Murdoch's Wall St. Journal publisher quits
BY JILL LAWLESS
AND ROBERT BARR
The Associated Press
LONDON -- Rupert Murdoch accepted the resignation of The Wall Street Journal's publisher and the chief of his British operations Friday as the once-defiant media mogul struggled to control an escalating phone hacking scandal with a public statement of contrition and a personal apology to the family of a murdered schoolgirl.
The scandal has knocked billions off the value of Murdoch's News Corp., scuttled his ambitions to take control of lucrative British Sky Broadcasting and withered his political power in Britain. It is now threatening to destabilize his globe-spanning business.

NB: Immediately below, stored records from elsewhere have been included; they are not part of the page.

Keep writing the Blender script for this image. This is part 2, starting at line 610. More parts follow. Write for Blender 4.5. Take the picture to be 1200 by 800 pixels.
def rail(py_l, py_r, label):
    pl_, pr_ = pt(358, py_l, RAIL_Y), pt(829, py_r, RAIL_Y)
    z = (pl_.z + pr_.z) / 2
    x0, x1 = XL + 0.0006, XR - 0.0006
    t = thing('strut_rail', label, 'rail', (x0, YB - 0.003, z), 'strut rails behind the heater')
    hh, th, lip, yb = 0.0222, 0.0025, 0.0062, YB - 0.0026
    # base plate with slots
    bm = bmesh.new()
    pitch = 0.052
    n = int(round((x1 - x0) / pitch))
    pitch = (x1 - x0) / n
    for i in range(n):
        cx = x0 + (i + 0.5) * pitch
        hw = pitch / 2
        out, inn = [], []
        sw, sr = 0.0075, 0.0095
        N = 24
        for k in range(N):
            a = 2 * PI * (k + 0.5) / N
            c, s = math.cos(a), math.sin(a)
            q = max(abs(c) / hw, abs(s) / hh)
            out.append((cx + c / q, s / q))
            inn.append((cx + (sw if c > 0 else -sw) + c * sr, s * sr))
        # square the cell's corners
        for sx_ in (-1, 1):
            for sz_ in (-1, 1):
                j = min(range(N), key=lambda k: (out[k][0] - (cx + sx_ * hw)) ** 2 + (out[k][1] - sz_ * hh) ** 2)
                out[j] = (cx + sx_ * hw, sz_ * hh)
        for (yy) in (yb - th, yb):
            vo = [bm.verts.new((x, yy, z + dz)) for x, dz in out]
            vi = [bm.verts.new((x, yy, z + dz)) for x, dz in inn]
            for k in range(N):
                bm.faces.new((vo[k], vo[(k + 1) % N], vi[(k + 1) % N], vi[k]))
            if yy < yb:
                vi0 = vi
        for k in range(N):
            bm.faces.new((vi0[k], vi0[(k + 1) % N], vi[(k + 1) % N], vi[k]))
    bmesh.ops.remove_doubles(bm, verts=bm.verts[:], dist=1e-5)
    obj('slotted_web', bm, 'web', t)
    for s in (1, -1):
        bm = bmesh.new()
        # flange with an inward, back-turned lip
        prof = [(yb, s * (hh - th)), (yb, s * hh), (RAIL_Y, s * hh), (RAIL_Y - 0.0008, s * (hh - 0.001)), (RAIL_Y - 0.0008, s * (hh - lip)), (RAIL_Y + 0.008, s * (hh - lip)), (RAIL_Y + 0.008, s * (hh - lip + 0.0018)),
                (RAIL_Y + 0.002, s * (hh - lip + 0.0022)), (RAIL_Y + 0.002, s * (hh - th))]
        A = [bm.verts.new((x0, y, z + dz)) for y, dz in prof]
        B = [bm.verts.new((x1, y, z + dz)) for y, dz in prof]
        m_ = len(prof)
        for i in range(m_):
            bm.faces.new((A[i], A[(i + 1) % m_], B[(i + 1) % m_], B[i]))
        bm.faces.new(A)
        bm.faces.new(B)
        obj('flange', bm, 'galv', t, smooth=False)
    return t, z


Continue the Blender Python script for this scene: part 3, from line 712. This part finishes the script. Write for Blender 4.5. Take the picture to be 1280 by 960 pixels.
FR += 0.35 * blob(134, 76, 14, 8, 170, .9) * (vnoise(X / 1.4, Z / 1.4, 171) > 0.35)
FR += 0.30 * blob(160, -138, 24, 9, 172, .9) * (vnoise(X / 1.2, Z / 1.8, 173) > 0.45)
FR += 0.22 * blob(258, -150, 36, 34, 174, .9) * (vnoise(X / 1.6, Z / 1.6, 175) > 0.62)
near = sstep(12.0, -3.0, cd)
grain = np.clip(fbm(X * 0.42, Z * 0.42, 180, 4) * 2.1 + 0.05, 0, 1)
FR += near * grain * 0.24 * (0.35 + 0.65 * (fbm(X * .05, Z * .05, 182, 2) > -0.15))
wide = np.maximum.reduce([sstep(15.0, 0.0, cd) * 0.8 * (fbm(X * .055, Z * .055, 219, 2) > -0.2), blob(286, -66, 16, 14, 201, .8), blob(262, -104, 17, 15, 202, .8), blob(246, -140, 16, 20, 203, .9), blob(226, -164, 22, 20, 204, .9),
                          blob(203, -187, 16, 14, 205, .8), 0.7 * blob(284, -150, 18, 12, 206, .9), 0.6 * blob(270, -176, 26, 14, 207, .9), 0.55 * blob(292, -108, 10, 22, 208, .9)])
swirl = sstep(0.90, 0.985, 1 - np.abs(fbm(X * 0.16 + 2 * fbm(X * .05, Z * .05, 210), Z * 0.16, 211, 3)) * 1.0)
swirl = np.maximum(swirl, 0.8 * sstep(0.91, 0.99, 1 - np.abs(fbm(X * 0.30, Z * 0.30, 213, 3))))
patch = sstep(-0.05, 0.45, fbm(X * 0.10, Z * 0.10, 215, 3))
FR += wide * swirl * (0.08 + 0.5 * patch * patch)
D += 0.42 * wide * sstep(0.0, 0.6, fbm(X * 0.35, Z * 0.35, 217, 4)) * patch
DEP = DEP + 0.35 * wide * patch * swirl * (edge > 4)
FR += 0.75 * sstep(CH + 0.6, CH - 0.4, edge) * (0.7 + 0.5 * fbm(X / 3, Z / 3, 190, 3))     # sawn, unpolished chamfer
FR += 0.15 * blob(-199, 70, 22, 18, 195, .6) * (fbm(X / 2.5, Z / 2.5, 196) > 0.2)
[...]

The controversy claimed its first victim in the United States as Les Hinton, chief executive of the Murdoch-owned Dow Jones & Co. and publisher of The Journal, announced he was resigning immediately.
Murdoch's British lieutenant, Rebekah Brooks, stepped down earlier Friday.
Hinton worked for News Corp. for 52 years. He was chairman of Murdoch's British newspaper arm during some of the years the abuses took place.
Hinton said that "the pain caused to innocent people [by the hacking] is unimaginable." "That I was ignorant of what apparently happened is irrelevant, and in the circumstances I feel it is proper for me to resign from News Corp. and apologize to those hurt by the actions of News of the World," he said.
Just a day after asserting that News Corp. had made only "minor mistakes," Murdoch issued an apology to run in Britain's national newspapers on Saturday for "serious wrongdoing" by the News of the World, which he shut down last week amid allegations of large-scale illegal hacking by its staff.
"We are sorry for the serious wrongdoing that occurred. We are deeply sorry for the hurt suffered by the individuals affected. We regret not acting faster to sort things out," said the full-page ad, signed by Murdoch.
He also met the family of murdered schoolgirl Milly Dowler, whose phone was hacked by the News of the World in 2002.
The revelation that journalists had accessed her phone in search of scoops inflamed the long-simmering scandal about illegal eavesdropping by the newspaper.